The record suggest that at the time the Applicant was dismissed he had attained a qualification of a tractor driver. Although the Applicant produced no record of his written applications to DWASCO and Mulanje Estate looking for a similar job, the lower court and the Respondent seems to have accepted that there was such effort of search for a similar job to mitigate his loss. The court said:

“Moreover as rightly noted by the Respondents in their submission he has restricted his search for a job to tractor driver when it is evidence that he started as a labourer at Limbe Leaf.”
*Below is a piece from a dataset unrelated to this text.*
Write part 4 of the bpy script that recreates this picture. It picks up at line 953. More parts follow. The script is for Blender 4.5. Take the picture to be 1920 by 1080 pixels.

I think that when we talk of taking into account the job market we refer to a job of comparable character to the one from which the Applicant is dismissed. I do not think that a person who started off at the lower end of the ladder and rose through the ranks should be expected to find another job similar to the one at the lower end of the ladder. I am of the view that in considering the job market as a factor, the lower court should have considered availability of the job of tractor driver being the qualification of the Applicant at the time of dismissal. Had the lower court done so it would have come up with a different multiplier. Such multiplier though would not have been within the range of 3 months more. This is a limited increase of the multiplier based on the fact that it is shown that a little more time of vigilant search for another job would probably have yielded positive results for the Applicant
. I therefore set aside the 12 months multiplier and instead use a multiplier of 15. This translates to (K10,357.52 x 15) as the compensation to be paid.

In this matter each party will bear its own costs.

The appeal succeeds to this limited extent.

PRONOUNCED in Open Court this 9th day of July, 2009 at Lilongwe.